The NCAA Race is Wide Open

This is what's great about college basketball that you don't get in any other sport: the closer you get to the postseason, the more teams that have hope (unfounded hope in some cases, I grant you) for a berth in the NCAAs seems to increase exponentially. And this year takes that uncertainty that makes the sport so exciting this time of year to a level we haven't seen in quite a while. Not only do you have a crowd of teams trying to squeeze in to the field of 65, but this year, you have a host of teams that that have a real chance at making a championship run. The across the board parity along the college basketball landscape that has prevailed this year, in addition to the lack of a dominant team gives a bigger group of teams legitimate hope for reaching the Final Four.

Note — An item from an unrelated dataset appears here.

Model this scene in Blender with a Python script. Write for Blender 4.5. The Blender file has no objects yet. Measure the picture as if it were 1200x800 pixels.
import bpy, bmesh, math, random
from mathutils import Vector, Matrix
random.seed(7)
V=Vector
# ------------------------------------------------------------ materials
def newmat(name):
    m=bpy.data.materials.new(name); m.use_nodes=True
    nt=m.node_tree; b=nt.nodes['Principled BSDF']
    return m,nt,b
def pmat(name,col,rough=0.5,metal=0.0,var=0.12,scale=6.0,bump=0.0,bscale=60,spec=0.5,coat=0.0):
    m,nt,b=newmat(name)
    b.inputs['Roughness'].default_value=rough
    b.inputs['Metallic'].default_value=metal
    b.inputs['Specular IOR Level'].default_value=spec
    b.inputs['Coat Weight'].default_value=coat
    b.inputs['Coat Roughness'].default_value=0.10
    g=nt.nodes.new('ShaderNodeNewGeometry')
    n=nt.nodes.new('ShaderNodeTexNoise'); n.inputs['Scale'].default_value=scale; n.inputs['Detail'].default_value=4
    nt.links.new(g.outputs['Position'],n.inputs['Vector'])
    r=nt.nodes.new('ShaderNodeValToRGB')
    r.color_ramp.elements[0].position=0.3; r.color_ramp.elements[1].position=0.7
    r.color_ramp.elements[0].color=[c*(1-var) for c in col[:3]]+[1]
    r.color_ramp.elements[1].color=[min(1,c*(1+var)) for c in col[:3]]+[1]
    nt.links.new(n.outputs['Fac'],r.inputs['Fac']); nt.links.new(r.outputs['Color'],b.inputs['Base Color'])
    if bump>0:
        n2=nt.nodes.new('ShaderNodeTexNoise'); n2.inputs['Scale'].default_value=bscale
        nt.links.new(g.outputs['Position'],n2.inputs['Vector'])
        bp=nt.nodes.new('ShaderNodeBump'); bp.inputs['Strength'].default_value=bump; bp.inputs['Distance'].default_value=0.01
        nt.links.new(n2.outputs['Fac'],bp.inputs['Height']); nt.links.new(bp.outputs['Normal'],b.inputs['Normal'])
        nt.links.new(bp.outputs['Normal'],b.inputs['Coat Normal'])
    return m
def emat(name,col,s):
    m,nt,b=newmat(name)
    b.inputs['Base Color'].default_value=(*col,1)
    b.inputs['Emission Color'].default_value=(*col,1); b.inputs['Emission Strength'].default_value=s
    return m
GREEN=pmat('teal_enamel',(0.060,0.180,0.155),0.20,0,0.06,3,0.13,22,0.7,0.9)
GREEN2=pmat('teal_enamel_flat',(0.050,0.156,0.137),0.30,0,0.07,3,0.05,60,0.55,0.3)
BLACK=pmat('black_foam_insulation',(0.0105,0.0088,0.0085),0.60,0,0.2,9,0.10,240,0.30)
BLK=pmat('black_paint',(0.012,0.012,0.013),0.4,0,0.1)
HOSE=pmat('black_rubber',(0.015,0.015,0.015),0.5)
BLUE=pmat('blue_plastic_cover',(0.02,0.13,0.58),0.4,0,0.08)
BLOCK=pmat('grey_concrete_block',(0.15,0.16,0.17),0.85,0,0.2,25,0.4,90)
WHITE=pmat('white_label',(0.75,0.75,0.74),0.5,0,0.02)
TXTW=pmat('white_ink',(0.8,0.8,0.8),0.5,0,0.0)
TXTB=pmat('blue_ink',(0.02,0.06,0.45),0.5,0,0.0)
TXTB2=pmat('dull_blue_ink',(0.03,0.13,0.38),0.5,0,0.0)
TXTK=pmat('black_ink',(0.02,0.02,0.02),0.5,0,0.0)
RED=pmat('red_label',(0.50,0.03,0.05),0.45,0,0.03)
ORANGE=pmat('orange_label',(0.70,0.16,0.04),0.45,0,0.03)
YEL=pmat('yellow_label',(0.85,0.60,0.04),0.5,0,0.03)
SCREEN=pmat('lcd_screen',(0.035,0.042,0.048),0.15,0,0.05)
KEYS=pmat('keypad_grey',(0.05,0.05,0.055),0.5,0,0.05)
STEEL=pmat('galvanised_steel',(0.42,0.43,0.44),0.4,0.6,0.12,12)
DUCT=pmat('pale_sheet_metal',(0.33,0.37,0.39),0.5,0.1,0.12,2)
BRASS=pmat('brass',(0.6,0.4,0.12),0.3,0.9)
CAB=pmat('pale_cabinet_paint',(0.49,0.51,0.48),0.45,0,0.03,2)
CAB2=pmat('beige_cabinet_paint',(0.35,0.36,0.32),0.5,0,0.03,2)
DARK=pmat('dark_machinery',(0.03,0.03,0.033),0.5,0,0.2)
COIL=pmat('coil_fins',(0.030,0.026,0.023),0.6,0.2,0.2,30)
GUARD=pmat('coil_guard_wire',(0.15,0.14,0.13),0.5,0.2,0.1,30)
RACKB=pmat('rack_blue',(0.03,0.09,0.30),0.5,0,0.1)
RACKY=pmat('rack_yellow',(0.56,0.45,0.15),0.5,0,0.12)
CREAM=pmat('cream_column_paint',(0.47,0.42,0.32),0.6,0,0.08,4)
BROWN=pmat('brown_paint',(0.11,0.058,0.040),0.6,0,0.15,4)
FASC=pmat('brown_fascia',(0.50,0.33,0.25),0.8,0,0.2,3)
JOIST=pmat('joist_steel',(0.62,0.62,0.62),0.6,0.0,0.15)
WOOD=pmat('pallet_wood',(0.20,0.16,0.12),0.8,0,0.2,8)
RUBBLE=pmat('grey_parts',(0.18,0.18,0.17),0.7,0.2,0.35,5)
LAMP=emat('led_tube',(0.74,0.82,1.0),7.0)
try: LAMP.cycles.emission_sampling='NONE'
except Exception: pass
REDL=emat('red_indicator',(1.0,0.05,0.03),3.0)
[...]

Today was a perfect example of why there is no clear favorite. The #1 and #2 teams in the polls, Wisconsin and Ohio State played an underwhelming game for a matchup of such prominence, with neither team able to crack 50 points. The thing is though, this is the first big win of the year for the Buckeyes, who will likely be #1 in both polls as of tomorrow. They've been thumped by two other top 5 teams this year, Florida and North Carolina, both of whom will continue to be ranked behind Ohio State in the new polls.

Florida, the national champs, have struggled as of late, and while they will probably respond to Coach Billy Donovan lighting into them following their embarrassing loss to SEC bottom feeder LSU on Saturday, I don't believe the Gators will repeat. They've got the talent and the experience, but there's a reason why schools rarely repeat in college hoops - it's too hard to get through the pressure cooker of a 6 game single-elimination tournament two years in a row. Look at the last team that had a profile that was very much like the Gator team now - the 1997-98 Arizona Wildcats, led by Mike Bibby and Miles Simon. That was a team that won the championship a year ahead of schedule the season before, and was considered the odds-on-favorite entering the tournament the following year. But they ended up getting whacked by a streaking Utah team in the regional final that came in prepared and hungry. I think it's very possible that we could have a similar situation with Florida in this tournament.

In my opinion, the most solid team in the country, the one that should be considered the favorite among a muddled field, is UCLA. They were #1 in the polls for a number of weeks earlier in the season, and have no alarming losses. They lost by 2 to a very dangerous Oregon team, by 7 to a good Stanford team, and by 5 at West Virginia in a game they did well to get back into following a horrendous start. They have two of the best players in the country in Aaron Afflalo and point guard Darren Collison, and you know that with Ben Howland as their coach, they're going to play good defense. The cherry on top is their hunger to finish the job they got so close to last season when they got ambushed in the national championship game to the Gators.

Some of the other teams may be flashier and have bigger name stars, but the Bruins deserve the mantle of favorites in a crowd of flawed teams.






2 comments:

SAMO said...

Agree 100%...wide open. I have no idea who is the favorite anymore. I guess I still believe it is Florida for the moment being.

twins15 said...

If UCLA just gets any type of consistent inside scoring, they're tough to beat. Great defensively, and very solid on the perimeter.